══ MATERIAL PROVIDED

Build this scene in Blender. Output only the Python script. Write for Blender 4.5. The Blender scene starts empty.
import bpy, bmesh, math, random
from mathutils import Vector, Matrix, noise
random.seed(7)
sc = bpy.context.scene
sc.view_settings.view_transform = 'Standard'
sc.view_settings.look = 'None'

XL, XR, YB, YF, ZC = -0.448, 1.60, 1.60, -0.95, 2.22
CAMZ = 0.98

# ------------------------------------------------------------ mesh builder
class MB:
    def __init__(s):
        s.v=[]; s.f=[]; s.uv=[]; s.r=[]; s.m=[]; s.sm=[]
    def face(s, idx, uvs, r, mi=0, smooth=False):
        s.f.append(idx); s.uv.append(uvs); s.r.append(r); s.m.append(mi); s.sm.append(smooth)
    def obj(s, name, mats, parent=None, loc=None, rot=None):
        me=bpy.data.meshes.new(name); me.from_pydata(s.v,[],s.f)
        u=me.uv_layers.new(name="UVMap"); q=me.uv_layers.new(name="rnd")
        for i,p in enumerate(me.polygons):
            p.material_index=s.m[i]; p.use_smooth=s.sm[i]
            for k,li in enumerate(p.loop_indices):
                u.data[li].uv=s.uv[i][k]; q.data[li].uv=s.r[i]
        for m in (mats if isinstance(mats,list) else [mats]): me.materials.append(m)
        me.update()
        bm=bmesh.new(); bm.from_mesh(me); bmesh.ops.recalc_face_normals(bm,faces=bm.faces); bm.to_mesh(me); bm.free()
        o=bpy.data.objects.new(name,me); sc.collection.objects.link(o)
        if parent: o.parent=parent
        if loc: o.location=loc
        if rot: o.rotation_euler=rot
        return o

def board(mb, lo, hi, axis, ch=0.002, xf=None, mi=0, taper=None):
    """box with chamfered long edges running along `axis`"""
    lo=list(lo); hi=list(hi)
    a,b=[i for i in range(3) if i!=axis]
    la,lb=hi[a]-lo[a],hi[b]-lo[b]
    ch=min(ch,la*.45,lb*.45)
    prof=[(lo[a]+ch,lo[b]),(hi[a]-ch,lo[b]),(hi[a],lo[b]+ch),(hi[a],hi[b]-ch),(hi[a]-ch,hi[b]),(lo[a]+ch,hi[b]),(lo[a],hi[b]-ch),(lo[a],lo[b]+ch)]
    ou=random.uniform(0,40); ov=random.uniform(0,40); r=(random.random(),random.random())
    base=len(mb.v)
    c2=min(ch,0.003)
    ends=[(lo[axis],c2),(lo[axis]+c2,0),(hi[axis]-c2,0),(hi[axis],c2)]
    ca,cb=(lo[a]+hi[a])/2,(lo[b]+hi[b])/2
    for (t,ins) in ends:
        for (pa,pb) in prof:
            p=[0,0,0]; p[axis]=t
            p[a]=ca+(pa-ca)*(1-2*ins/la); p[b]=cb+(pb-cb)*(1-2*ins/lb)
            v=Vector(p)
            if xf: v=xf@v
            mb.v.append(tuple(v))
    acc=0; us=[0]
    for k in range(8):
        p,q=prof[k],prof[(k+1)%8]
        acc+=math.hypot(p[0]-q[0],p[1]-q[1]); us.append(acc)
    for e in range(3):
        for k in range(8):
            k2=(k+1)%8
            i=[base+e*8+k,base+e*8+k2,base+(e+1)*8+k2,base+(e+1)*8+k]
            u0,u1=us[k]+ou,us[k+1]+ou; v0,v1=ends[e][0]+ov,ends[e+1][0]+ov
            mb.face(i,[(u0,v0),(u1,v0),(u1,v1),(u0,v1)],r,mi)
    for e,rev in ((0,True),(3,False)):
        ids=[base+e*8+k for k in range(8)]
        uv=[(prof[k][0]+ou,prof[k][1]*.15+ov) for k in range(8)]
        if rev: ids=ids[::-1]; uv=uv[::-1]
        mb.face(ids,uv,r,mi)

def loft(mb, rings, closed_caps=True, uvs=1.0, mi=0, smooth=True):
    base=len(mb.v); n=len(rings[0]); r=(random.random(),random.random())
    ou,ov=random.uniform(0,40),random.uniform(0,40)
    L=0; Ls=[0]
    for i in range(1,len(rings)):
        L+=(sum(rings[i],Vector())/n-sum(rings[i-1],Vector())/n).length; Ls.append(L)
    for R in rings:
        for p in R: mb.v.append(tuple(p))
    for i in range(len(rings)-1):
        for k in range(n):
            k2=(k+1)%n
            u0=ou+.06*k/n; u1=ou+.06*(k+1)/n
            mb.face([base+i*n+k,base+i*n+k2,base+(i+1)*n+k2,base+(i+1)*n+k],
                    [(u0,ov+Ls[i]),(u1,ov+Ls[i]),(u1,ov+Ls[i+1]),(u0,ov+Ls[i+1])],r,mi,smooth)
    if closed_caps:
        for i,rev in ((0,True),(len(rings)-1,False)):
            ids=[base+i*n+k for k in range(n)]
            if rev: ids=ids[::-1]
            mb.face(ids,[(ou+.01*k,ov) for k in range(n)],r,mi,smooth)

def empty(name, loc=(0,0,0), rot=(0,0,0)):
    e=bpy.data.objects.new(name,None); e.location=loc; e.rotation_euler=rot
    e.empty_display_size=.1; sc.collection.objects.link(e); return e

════

Find the lines above that contain the word "scene" and collect them.

## RESULT FOR THIS TASK
Build this scene in Blender. Output only the Python script. Write for Blender 4.5. The Blender scene starts empty.
sc = bpy.context.scene